If Lemonade taught us anything, it’s that you do not fuck with Beyoncé. Her 2016 opus was her seething response to being wronged, giving us the indelible image of a smiling woman in a yellow dress carrying a baseball bat and the enduring specter of Becky and her good hair. We already know what happens when something meddles with her peace—she puts her whole being into righting the wrongs, enacting her revenge with a twinkle in her eye, extra gumption in her voice, and ice in her veins. There’s a particular edge when one of the world’s biggest music superstars has a chip on her shoulder. This doesn’t often occur—of late, Beyoncé has been acting as a beatific Mother in every way—but when it does, boy howdy, look out.

 

Lemonade, as it happened, may have helped plant the seed for Cowboy Carter, which was “born out of an experience that I had years ago where I did not feel welcomed… and it was very clear that I wasn’t.” It seems she is referring to her 2016 appearance at the Country Music Association Awards, in which she performed Lemonade’s Texas country triumph “Daddy Lessons” with the Chicks, who were also once exiled by the entire country music apparatus. As they played the song and after it ended, Beyoncé was met with reactions that ranged from cool sneers to racist vitriol, both in the crowd and online.

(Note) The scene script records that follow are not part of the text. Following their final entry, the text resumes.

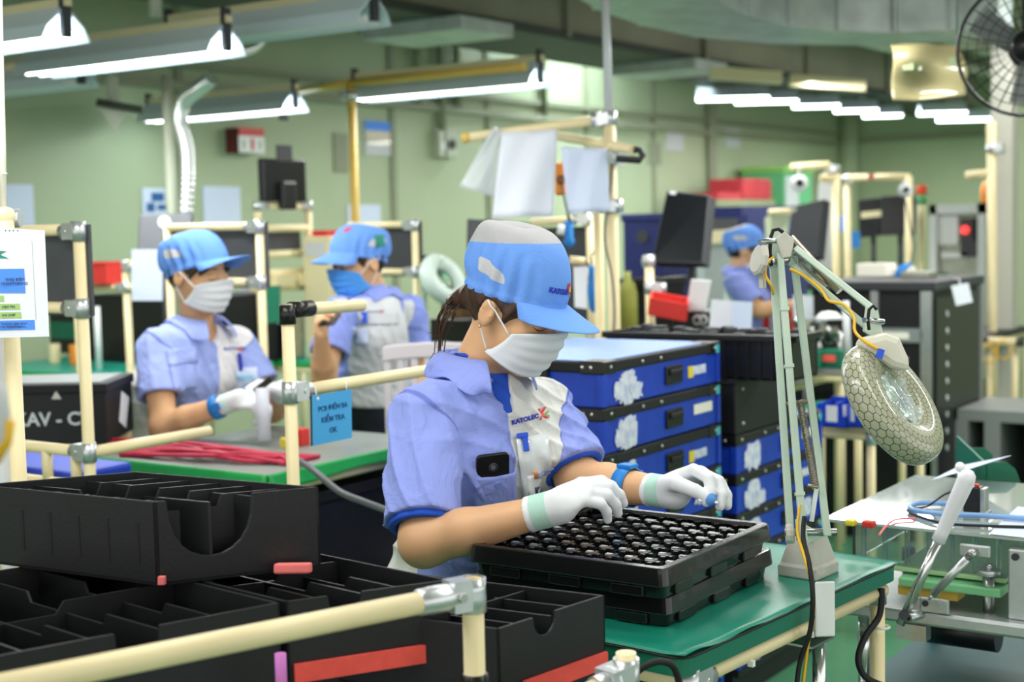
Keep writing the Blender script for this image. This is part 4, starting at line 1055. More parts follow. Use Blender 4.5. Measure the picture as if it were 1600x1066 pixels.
def foreground():
    b0 = Z(107, 1003, .95); b1a = Z(447, 940, .95); b1b = Z(703, 906, .95)
    g = 'black divider boxes in the front rack'
    dp = (.06, .46)
    panel_box('divider_box', 'black open divider box at the lower left, under the cream rail', Z(-60, 1036, .95), b1a-V3((.008, -.004, 0)), dp, .835, .95, 5, 2, (.52, .03, .05), group=g)
    panel_box('divider_box', 'black open divider box with red foam strip, left of the upright pipe end', b1a, b1b, dp, .835, .95, 4, 2, (.35, .025, .03), group=g, strip=(.03, 1.0, .002, .028))
    c0, c1 = Z(778, 983, .9), Z(945, 930, .9); bk = Z(505, 880, .9)
    panel_box('divider_box', 'black open divider box with red foam strip, right of the upright pipe end', c0, c1, bk-c1, .79, .9, 4, 4, (.42, .024, .03), group=g, strip=(.2, .985, .002, .026))
    u0, u1, u3 = Z(247, 915, .952), Z(502, 886, .952), Z(-30, 878, .952)
    ub = panel_box('divider_box', 'tall black divider box with half round cut out, stacked on the lower boxes', u0, u1, u3-u0, .952, 1.072, 3, 6, (.33, .062, .085), group=g, slots=6)
    # layer of boxes and the rack beneath
    panel_box('divider_box', 'black divider box in the bottom layer below the red foam strips', Z(455, 1040, .83)+V3((0, .02, 0)), Z(712, 1000, .83)+V3((-.01, .02, 0)), dp, .715, .83, 3, 0, group=g)
    panel_box('divider_box', 'black divider box under the right red foam strip', c0+V3((.01, .015, 0)), c1+V3((-.012, .015, 0)), bk-c1, .675, .785, 3, 0, group=g)
    tag(obj('foam_block', MB().obox(D(458, 888, 2.09), nrm(cdir(1, .0, -.1))*.026, cdir(0, .1, 1)*.014, cdir(0, 1, -.1)*.0075), M['pink_foam'], at=D(458, 888, 2.09), bevel=.003), 'small pink foam block beside the tall black box with half round cut out', 'foam block')
    tag(obj('foam_block', MB().obox(D(253, 907, 2.03), cdir(1, 0, 0)*.0045, cdir(0, 0, 1)*.006, cdir(0, 1, 0)*.0055), M['pink_foam'], at=D(253, 907, 2.03)), 'tiny pink foam stub at the front corner of the tall black box', 'foam block')
    q = D(439, 1050, 1.86); tag(obj('pink_tube', MB().cyl(q+V3((0, 0, .024)), q-V3((0, 0, .06)), .0075, 16), M['pink_tube'], at=q), 'short upright pink tube below the cream rail', 'tube')
    # cream pipe rack in front
    top = D(738, 905, 1.84); base = V3((top[0], top[1], 0)); a = D(690, 940, 1.80); left = Z(-30, 1080, a[2]); post = V3((top[0], top[1], a[2])); rd = nrm(left-a)
    fr = thing('pipe_rack', 'cream coated pipe rack with plated corner joint in the front foreground', 'pipe rack', base)
    obj('rail', MB().cyl(post+rd*.02, left, PR*1.02, 28), M['pipe'], fr)
    obj('post', MB().lathe(base, (0, 0, 1), [(PR*.99, 0), (PR*.99, top[2]), (PR*.8, top[2]+.0012), (PR*.74, top[2]), (PR*.74, top[2]-.03)], 28), M['pipe'], fr)
    obj('post', MB().cyl(V3((left[0], left[1], 0)), left, PR, 20), M['pipe'], fr)
    j = MB(); j.lathe(post-V3((0, 0, .026)), (0, 0, 1), [(PR*1.02, 0), (PR*1.22, .001), (PR*1.24, .02), (PR*1.2, .03), (PR*1.24, .045), (PR*1.22, top[2]-post[2]+.0275), (PR*1.02, top[2]-post[2]+.028)], 28)
    j.lathe(post+rd*.018, rd, [(PR*1.0, 0), (PR*1.15, .002), (PR*1.22, .02), (PR*1.27, .024), (PR*1.27, .046), (PR*1.2, .05), (PR*1.19, .062), (PR*1.02, .064)], 24)
    s = nrm(np.cross(rd, (0, 0, 1))); j.obox(post+rd*.022, rd*.014, s*PR*1.05, V3((0, 0, .02)))
    obj('corner_joint', j, M['plated'], fr)
    for k in (-1, 1):
        obj('bolt', MB().cyl(post+rd*.026+s*k*PR*1.0, post+rd*.026+s*k*(PR*1.0+.007), .0062, 6), M['steel'], fr)
    obj('pipe_cap', MB().lathe(V3((top[0], top[1], D(742, 1056, 1.84)[2]-.05)), (0, 0, 1), [(PR*1.0, .05), (PR*1.3, .049), (PR*1.32, 0), (PR, -.002)], 24), M['black_joint'], fr)
    obj('deck_rail', MB().cyl(Z(760, 1090, .66)-V3((.02, 0, 0)), Z(900, 1040, .66), PR, 16), M['pipe'], fr)
    for c in ((1.72, 1.2), (1.25, 1.75), (1.72, 1.7)): obj('post', MB().cyl((c[0], c[1], 0), (c[0], c[1], .66), PR, 16), M['pipe'], fr)
    for y in (1.2, 1.7): obj('deck_rail', MB().cyl((1.2, y+.05, .66), (1.76, y, .66), PR, 16), M['pipe'], fr)
    m = MB().prism([(1.2, 1.3, .668), (1.55, 1.1, .668), (1.78, 1.05, .668), (1.72, 1.75, .668), (1.25, 1.78, .668)], (0, 0, .006)); obj('shelf_board', m, M['dark_grey'], fr)
    # small near frame end at the bottom edge
    e = D(978, 1022, 1.96); d1 = nrm(D(905, 1062, 1.9)-D(968, 1034, 1.95)); fb = thing('pipe_stand', 'cream pipe frame end with plated joint and white tie at the bottom edge', 'pipe frame', (e[0], e[1], 0))
    obj('post', MB().cyl((e[0], e[1], 0), e+V3((0, 0, .002)), PR, 24), M['pipe'], fb); obj('rail', MB().cyl(e-V3((0, 0, .03))+d1*.05, e-V3((0, 0, .03))+d1*.35, PR, 24), M['pipe'], fb)
    j = MB(); joint(j, e-V3((0, 0, .03)), (0, 0, 1), d1, PR*1.02); obj('joint', j, M['plated'], fb)
    obj('cable_tie', MB().tube([e-V3((0, 0, .03))+d1*.03+PR*1.5*(V3((0, 0, 1))*math.cos(t)+np.cross(d1, (0, 0, 1))*math.sin(t)) for t in np.linspace(0, 6.28, 20)[:-1]], .0022, 6, closed=True), M['white'], fb)
    # left pole with the notice
    pz = D(24, 640, 2.52); pb = V3((pz[0], pz[1], 0))
    up1 = D(20, 345, 2.52); t = thing('sign_post', 'cream pipe post with plated joint at the left edge carrying the notice', 'pipe post', pb)
    obj('post', MB().cyl(pb, V3((pz[0], pz[1], up1[2])), .0140, 24), M['pipe'], t); p2 = D(3, 640, 2.56); obj('post', MB().cyl((p2[0], p2[1], 0), (p2[0], p2[1], up1[2]-.02), .0145, 24), M['light_grey'], t)
    c = V3((pz[0], pz[1], up1[2])); obj('joint', MB().cyl(D(-8, 343, 2.51), D(32, 341, 2.51), .016, 20), M['plated'], t); obj('ball', MB().ball(D(8, 341, 2.50), .0205, 16), M['pipe'], t)
    tp = D(5, 330, 2.52); obj('upper_pole', MB().tube([tp-V3((0, 0, .0)), D(4, 230, 2.52), D(1, 110, 2.52), D(-2, -20, 2.52)], [.0058]*4, 12), M['paper_cream'], t)
    obj('cable_tie', MB().cyl(D(4, 272, 2.51), D(11, 271, 2.51), .002, 6), M['white'], t)
    # notice hung on the post
    n = nrm(cdir(.06, .04, 1)); ux = nrm(cdir(1, .02, -.06)); uy = np.cross(n, ux)
    W = lambda px, py: D(px, py, 2.46)
    pc = W(5, 445); no = thing('work_notice', 'white printed notice with blue and green fields on the left post', 'notice', pc)
    def q4(pts, off, m, nm, lab=None): obj(nm, MB().prism([V3(p)+n*off for p in pts], n*.0006), m, no, label=lab)
    q4([W(-75, 530), W(77, 526), W(70, 360), W(-75, 352)], 0, M['paper'], 'sheet')
    q4([W(-60, 442+16), W(40, 458), W(38, 420), W(-60, 421)], .0008, M['poster_blue'], 'blue_field')
    q4([W(-60, 472), W(7, 471), W(6, 462), W(-60, 463)], .0008, M['poster_green'], 'green_field'); q4([W(-60, 485), W(32, 483.5), W(31, 474.5), W(-60, 476)], .0008, M['poster_green'], 'green_field')
    q4([W(-60, 499), W(34, 497), W(33, 487.5), W(-60, 489)], .0008, M['poster_green'], 'green_field'); q4([W(-60, 518), W(55, 515), W(54, 500), W(-60, 503)], .0008, M['poster_blue'], 'blue_field')
    q4([W(-30, 390), W(10, 393), W(0, 398), W(14, 404), W(-30, 403)], .0008, M['star_green'], 'green_star')
    q4([W(49.5, 376), W(50.3, 376), W(56.8, 500), W(56, 500)], .0008, M['light_grey'], 'margin_line')
    for (x, y, s_, txt) in ((24, 437, .0055, 'WAS KIEM'), (23, 443.5, .0055, 'MONITORING'), (14, 479.5, .004, 'KIEM TRA'), (14, 492.5, .004, 'GHI CHEP'), (24, 506, .0042, 'PHONG SAN XUAT'), (22, 511, .0042, 'CV. MONITORING')):
        text_on('notice_lettering', txt, s_*1.29, W(x, y)+n*.0016, ux, uy, M['ink_dark'], no, align='RIGHT' if x > 23.5 and False else 'CENTER')
    for x in (9, 15, 21, 28): obj('print_mark', MB().obox(W(x, 360.5)+n*.001, ux*.0009, uy*.0009, n*.0003), M['ink_dark'], no)
    # blurred tool hanging at the very edge
    q = D(4, 690, 1.25); tt = thing('hanging_air_tool', 'grey and yellow hand tool hanging at the left edge', 'tool', q)
    obj('tool_body', MB().lathe(D(-9, 650, 1.25), nrm(D(-9, 700, 1.25)-D(-9, 620, 1.25)), [(0, -.03), (.01, -.025), (.0135, 0), (.013, .02), (.008, .03)], 18), M['light_grey'], tt); obj('tool_grip', MB().tube([D(14, 655, 1.25), D(4, 690, 1.25), D(-12, 720, 1.25)], [.006, .008, .007], 14), M['yellow_wire'], tt)

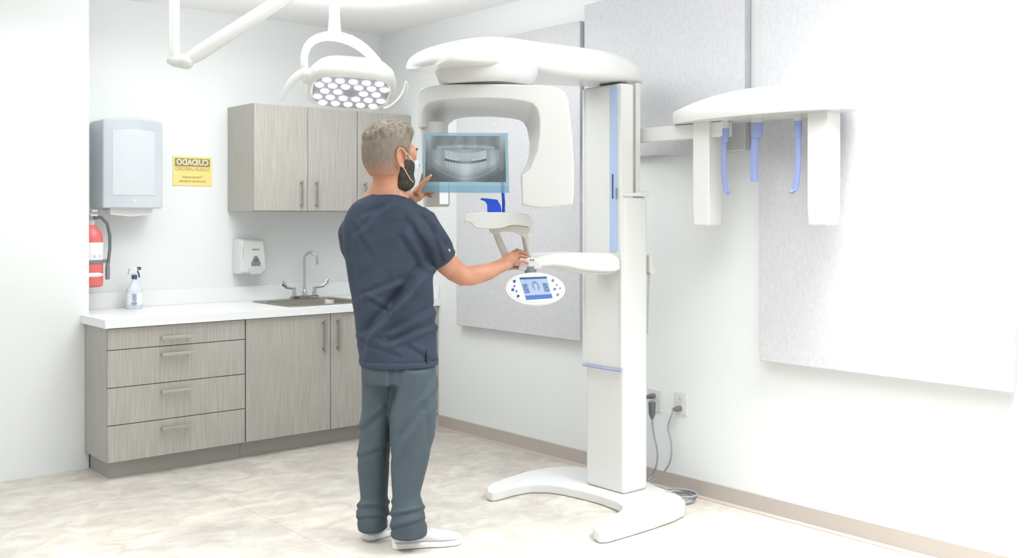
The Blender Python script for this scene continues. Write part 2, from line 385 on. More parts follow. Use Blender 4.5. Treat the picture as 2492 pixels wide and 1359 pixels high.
# ------------------------------------------------------------------ wall things
def rbox(mb, x0, x1, yf, z0, z1, r, yback=-.001, bulge=0, n=5):     # rounded box against the back wall
    def ring(x0, x1, z0, z1, y, r):
        o = []
        for cx_, cz_, a0 in ((x1-r, z1-r, 0), (x0+r, z1-r, pi/2), (x0+r, z0+r, pi), (x1-r, z0+r, 1.5*pi)):
            for k in range(n+1): a = a0+pi/2*k/n; o.append(Vector((cx_+r*cos(a), y, cz_+r*sin(a))))
        return o
    e = min(.012, r)
    return mb.loft([ring(x0, x1, z0, z1, yback, r), ring(x0, x1, z0, z1, yf+e, r), ring(x0+e*.3, x1-e*.3, z0+e*.3, z1-e*.3, yf+e*.3, r), ring(x0+e, x1-e, z0+e, z1-e, yf, r*.8)])
td = thing('paper_towel_dispenser', (-1.75, -.1, 1.44), 'smoky grey paper towel dispenser on the wall above the spray bottle', 'paper towel dispenser')
DX0, DX1, DF = -1.945, -1.62, -.215
q0, q1 = on(1, DF, 250, 292), on(1, DF, 396, 508)
DX0, DX1 = q0.x, q1.x; DZ0, DZ1 = q1.z, on(1, DF, 396, 299).z
def bowed(x0, x1, zb0, zt0, yb_, yf_, bow, arch, n=24):      # box bowed forward in the middle, arched on top
    r_ = []
    for k in range(n+1):
        u = k/n; q = 1-(2*u-1)**2; x = x0+(x1-x0)*u; r_.append([Vector((x, yb_, zb0)), Vector((x, yf_-bow*q, zb0)), Vector((x, yf_-bow*q, zt0+arch*q)), Vector((x, yb_, zt0+arch*q))])
    return MB().loft(r_)
obj('cover', bowed(DX0, DX1, DZ0, DZ1, -.001, DF, .02, .018), M['smoke'], td, bevel=.010, seg=4)
obj('window', bowed(DX0+.05, DX1-.05, DZ0+.075, DZ1-.06, DF+.01, DF-.012, .0105, .012), M['smoke2'], td, bevel=.001, seg=1)
obj('lock', MB().lathe(((DX0+DX1)/2, DF-.012, DZ0+.045), [(.008, 0), (.008, .01), (0, .012)], 14, ax=(0, -1, 0)), M['white2'], td)
xm = (DX0+DX1)/2; a0, a1 = DX0+.055, DX1-.055
mb = MB().prism([(a0, -.17, DZ0+.02), (a1, -.17, DZ0+.02), (a1+.002, -.18, DZ0-.035), (xm, -.18, DZ0-.047), (a0-.002, -.18, DZ0-.035)],
                [(a0, -.173, DZ0+.02), (a1, -.173, DZ0+.02), (a1+.002, -.183, DZ0-.035), (xm, -.184, DZ0-.047), (a0-.002, -.183, DZ0-.035)])
mb.box(a0-.005, a1+.005, -.19, -.06, DZ0-.012, DZ0+.004)
obj('towel_sheet', mb, M['towel'], td)

sg = thing('warning_sign', (-1.39, -.002, 1.577), 'yellow caution sign with mirrored lettering, right of the towel dispenser', 'sign')
sx0_, sx1_, sz0, sz1 = -1.513, -1.262, 1.58, 1.762
obj('sign_plate', MB().box(sx0_, sx1_, -.004, -.0005, sz0, sz1), M['yellow'], sg, bevel=.001, seg=1)
obj('heading_band', MB().box(sx0_+.012, sx1_-.014, -.0052, -.004, sz1-.062, sz1-.012), M['ink'], sg)
mx_ = (sx0_+sx1_)/2-.001
mb = MB(); put_text(mb, 'CUIDADO', .05, (mx_, -.0056, sz1-.037), (1, 0, 0), (0, 0, 1), (0, -1, 0), True, .0012, .205)
obj('heading_text', mb, M['inkw'], sg)
for tx, sz_, zz, wd_ in (('CLASUA LABEOSEO', .03, .078, .222), ('Transpomesid', .022, .127, .13), ('aumenta imanea', .022, .152, .17)):
    mb = MB(); put_text(mb, tx, sz_, (mx_, -.0044, sz1-zz), (1, 0, 0), (0, 0, 1), (0, -1, 0), True, .0007, wd_); obj('text_line', mb, M['inkp'], sg)

sd = thing('soap_dispenser', (-.97, -.06, 1.01), 'white soap dispenser on the wall left of the tap', 'soap dispenser')
e0, e1 = on(1, -.11, 586, 582), on(1, -.11, 650, 668)
ax0, ax1, az0, az1 = e0.x, e1.x, e1.z, e0.z
mb = MB(); rings = []
for y_, k_ in ((-.001, 0), (-.06, 0), (-.1, .006), (-.11, .014)):
    rings.append([Vector(p) for p in ((ax0+k_-.004, y_, az0+.005+k_), (ax1-k_, y_, az0+.004+k_), (ax1+.003-k_, y_, az0+.06), (ax1-.002-k_, y_, az0+.13), (ax1-.012-k_, y_, az1-.005-k_), (ax0+.01+k_, y_, az1-k_), (ax0+k_, y_, az1-.01-k_), (ax0-.004+k_, y_, az0+.1))])
obj('dispenser_body', MB().loft(rings), M['white2'], sd, bevel=.006)
obj('side_slot', MB().box(ax0+.012, ax0+.018, -.1125, -.108, az0+.1, az0+.18), M['lgrey'], sd)
cxm = (ax0+ax1)/2+.012
tri = [(-.034, -.02), (-.028, -.032), (.028, -.032), (.034, -.02), (.02, .012), (.008, .03), (-.008, .03), (-.02, .012)]
obj('indicator', MB().prism([(cxm+x, -.1155, az0+.09+z) for x, z in tri], [(cxm+x, -.109, az0+.09+z) for x, z in tri]), M['mgrey'], sd, bevel=.003)
obj('indicator_lens', MB().lathe((cxm, -.115, az0+.092), [(.014, 0), (.012, .003), (0, .004)], 16, ax=(0, -1, 0)), M['dgrey'], sd)
pp = [(-.05, -.006), (-.035, -.02), (.035, -.02), (.05, -.006), (.05, .02), (.038, .034), (-.038, .034), (-.05, .02)]
obj('push_bar', MB().prism([(cxm+x, -.122, az0+.02+z) for x, z in pp], [(cxm+x, -.09, az0+.02+z) for x, z in pp]), M['lgrey'], sd, bevel=.006)
mb = MB(); put_text(mb, 'mecor', .016, (cxm, -.1112, az0+.162), (1, 0, 0), (0, 0, 1), (0, -1, 0), False, .0006, .052)
obj('lettering', mb, M['mgrey'], sd)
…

At that moment, it was clear that even Beyoncé’s Texas bona fides wouldn’t protect her from the longstanding racism and sexism that still existed in the country mainstream, despite Black musicians creating the spark of country music and Black Americans creating the foundations of the country itself. “Because of that experience,” she wrote, “I did a deeper dive into the history of country music and studied our rich musical archive… the criticisms I faced when I first entered this genre forced me to propel past the limitations that were put on me.” The country music establishment got Beyoncé doing homework. The guns they are a-blazin’.

But, as Beyoncé has clarified, Cowboy Carter—or Act II, the follow-up to the 2022 dance album Renaissance—is not a country album. Rather, Beyoncé has ventured into Louisiana Cajun country, the rivers of Alabama, the streets of Memphis, the great Oklahoma plains, and within her memories of multiracial Texas rodeos to create yet another world in her image. It’s partly rooted in Western tropes but with a pointed look toward the America that’s often erased on the CMAs stage—and in the public school history books. The album’s press release reminds us that the etymology of the word “cowboy,” which comes from the Spanish “vaquero,” derives in part from white ranchers calling their white employees “cowhands,” and their Black employees the diminutive “cowboy.” By using country as a starting point for experimentation and recalling genre-porous artists like Ray Charles, Candi Staton, Charley Pride, and the Pointer Sisters, Cowboy Carter asserts Beyoncé’s place in this long legacy while showcasing the ever-expanding reaches of her vocal prowess.